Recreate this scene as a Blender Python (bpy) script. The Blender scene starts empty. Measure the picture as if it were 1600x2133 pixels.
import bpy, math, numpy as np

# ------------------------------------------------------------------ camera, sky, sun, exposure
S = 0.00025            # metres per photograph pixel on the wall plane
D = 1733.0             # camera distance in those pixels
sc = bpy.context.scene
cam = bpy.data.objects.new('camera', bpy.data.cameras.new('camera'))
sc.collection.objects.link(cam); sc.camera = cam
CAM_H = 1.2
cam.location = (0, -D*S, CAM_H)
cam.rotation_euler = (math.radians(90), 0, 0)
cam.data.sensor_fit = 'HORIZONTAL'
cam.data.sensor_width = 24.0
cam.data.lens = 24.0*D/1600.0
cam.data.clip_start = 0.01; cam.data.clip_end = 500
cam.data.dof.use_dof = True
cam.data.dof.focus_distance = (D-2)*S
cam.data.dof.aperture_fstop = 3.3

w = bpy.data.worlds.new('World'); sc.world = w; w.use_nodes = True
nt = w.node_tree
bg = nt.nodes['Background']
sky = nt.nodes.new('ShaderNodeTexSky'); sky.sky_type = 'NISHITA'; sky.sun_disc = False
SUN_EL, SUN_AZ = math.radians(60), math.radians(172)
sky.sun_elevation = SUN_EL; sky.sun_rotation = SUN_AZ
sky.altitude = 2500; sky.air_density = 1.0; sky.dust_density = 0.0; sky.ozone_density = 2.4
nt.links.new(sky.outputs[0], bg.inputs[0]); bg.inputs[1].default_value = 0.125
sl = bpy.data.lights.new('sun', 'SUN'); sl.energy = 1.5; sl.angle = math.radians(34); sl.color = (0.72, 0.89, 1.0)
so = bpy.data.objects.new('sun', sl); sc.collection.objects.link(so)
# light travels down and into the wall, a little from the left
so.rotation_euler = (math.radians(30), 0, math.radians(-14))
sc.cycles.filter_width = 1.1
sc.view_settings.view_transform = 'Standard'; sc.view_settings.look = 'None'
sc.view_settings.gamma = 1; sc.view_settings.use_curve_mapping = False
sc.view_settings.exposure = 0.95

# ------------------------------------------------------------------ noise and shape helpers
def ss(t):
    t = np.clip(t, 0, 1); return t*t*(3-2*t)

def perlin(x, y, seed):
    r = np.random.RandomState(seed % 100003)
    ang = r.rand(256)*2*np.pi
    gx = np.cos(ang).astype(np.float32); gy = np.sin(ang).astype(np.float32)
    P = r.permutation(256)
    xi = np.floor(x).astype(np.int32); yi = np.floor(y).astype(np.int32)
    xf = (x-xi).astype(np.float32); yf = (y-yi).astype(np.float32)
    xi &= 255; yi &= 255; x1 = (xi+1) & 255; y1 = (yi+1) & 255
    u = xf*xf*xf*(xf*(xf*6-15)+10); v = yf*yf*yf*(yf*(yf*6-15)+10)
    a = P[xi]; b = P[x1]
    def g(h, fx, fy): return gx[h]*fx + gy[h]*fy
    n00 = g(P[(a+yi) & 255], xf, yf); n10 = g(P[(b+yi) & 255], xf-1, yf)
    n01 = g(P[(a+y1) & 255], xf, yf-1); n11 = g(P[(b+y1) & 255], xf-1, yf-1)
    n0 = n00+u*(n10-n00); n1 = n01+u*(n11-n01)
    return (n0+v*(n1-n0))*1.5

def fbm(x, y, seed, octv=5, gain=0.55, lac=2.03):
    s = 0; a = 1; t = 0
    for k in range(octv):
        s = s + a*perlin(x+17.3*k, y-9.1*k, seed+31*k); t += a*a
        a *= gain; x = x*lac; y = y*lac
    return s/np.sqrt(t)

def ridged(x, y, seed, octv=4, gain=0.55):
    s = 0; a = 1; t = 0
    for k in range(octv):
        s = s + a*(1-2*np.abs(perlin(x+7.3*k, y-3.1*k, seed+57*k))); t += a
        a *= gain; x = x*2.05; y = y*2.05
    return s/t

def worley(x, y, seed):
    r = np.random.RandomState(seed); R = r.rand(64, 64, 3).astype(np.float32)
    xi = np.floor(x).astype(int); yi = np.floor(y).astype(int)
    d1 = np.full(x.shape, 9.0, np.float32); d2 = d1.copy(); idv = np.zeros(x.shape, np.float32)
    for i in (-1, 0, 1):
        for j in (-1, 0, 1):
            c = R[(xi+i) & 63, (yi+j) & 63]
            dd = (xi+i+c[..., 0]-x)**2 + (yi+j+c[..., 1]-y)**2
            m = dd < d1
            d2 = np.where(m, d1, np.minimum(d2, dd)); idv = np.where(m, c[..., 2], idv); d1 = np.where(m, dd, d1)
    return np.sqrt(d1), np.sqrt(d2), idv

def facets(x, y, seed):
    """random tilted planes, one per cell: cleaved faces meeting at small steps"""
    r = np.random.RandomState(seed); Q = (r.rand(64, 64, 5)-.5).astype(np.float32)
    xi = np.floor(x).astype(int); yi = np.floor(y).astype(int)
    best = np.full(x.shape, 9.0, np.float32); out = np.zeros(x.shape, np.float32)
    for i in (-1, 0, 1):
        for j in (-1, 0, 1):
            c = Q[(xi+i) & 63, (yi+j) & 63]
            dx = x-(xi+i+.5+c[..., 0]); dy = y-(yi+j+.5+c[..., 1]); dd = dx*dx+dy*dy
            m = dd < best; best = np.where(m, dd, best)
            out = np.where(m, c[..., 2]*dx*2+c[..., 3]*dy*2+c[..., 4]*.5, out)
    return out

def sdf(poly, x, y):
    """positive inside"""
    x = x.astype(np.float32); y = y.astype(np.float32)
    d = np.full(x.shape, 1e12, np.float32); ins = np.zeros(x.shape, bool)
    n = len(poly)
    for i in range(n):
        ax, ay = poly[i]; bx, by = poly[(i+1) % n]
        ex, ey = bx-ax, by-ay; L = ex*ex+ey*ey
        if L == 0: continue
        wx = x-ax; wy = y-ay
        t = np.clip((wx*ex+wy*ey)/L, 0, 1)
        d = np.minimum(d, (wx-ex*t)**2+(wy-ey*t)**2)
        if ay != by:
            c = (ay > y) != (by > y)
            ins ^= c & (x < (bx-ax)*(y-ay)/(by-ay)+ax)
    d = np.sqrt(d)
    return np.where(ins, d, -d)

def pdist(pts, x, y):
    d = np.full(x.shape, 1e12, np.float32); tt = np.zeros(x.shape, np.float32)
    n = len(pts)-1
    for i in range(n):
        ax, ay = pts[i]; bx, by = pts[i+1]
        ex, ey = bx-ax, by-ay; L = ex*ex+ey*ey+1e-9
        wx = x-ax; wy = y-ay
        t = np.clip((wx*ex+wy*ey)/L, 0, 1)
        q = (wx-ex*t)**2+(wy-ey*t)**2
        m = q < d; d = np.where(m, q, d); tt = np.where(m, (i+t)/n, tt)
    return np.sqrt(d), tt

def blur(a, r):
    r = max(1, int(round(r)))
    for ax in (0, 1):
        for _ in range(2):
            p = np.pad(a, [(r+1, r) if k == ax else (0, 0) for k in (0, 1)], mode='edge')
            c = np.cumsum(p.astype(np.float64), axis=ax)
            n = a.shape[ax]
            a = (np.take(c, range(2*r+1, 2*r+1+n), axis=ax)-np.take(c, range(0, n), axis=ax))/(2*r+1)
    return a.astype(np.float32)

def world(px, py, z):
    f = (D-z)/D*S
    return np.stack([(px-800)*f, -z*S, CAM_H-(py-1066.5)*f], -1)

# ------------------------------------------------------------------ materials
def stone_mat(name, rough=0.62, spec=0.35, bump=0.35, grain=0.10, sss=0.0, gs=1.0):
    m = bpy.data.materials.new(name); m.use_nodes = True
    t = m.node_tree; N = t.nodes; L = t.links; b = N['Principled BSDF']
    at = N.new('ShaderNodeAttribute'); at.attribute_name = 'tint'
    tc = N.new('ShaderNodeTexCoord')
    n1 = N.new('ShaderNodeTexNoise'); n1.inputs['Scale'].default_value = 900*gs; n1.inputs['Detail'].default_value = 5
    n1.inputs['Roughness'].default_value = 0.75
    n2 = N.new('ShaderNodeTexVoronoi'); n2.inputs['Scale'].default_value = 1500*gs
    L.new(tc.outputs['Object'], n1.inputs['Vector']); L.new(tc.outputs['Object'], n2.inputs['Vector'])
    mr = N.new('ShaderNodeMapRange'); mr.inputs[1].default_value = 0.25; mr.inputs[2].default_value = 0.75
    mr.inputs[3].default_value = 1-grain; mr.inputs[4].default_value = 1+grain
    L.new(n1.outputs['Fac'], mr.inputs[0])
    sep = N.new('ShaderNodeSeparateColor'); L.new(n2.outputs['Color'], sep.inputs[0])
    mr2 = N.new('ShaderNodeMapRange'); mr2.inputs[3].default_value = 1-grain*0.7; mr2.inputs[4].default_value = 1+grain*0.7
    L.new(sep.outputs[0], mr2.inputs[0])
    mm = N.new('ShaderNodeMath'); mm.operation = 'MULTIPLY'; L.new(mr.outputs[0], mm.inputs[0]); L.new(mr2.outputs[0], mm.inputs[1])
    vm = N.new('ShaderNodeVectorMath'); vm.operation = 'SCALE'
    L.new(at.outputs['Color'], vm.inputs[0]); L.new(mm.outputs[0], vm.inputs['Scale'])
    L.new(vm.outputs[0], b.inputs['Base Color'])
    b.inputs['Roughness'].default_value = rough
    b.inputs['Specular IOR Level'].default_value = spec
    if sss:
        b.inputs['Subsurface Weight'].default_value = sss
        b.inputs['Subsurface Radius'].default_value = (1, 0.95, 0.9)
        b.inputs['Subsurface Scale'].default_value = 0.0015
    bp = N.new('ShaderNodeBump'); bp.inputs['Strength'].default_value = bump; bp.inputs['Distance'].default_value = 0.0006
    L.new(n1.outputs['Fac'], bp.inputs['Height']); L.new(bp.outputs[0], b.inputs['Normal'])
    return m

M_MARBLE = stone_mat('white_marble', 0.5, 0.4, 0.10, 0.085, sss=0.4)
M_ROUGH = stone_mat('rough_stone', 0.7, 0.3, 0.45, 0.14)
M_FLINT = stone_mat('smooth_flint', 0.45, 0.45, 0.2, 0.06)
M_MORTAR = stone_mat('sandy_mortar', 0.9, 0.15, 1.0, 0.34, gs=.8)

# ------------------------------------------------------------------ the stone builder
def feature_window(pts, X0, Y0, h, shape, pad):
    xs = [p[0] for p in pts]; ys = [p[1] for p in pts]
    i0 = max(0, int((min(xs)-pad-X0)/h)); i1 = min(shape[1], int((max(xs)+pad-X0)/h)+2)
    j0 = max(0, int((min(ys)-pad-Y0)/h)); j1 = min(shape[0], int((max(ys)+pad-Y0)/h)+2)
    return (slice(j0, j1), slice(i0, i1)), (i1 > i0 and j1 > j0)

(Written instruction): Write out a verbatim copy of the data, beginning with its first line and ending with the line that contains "cam.data.dof.aperture_fstop = 3.3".

(Result for this exercise):
Recreate this scene as a Blender Python (bpy) script. The Blender scene starts empty. Measure the picture as if it were 1600x2133 pixels.
import bpy, math, numpy as np

# ------------------------------------------------------------------ camera, sky, sun, exposure
S = 0.00025            # metres per photograph pixel on the wall plane
D = 1733.0             # camera distance in those pixels
sc = bpy.context.scene
cam = bpy.data.objects.new('camera', bpy.data.cameras.new('camera'))
sc.collection.objects.link(cam); sc.camera = cam
CAM_H = 1.2
cam.location = (0, -D*S, CAM_H)
cam.rotation_euler = (math.radians(90), 0, 0)
cam.data.sensor_fit = 'HORIZONTAL'
cam.data.sensor_width = 24.0
cam.data.lens = 24.0*D/1600.0
cam.data.clip_start = 0.01; cam.data.clip_end = 500
cam.data.dof.use_dof = True
cam.data.dof.focus_distance = (D-2)*S
cam.data.dof.aperture_fstop = 3.3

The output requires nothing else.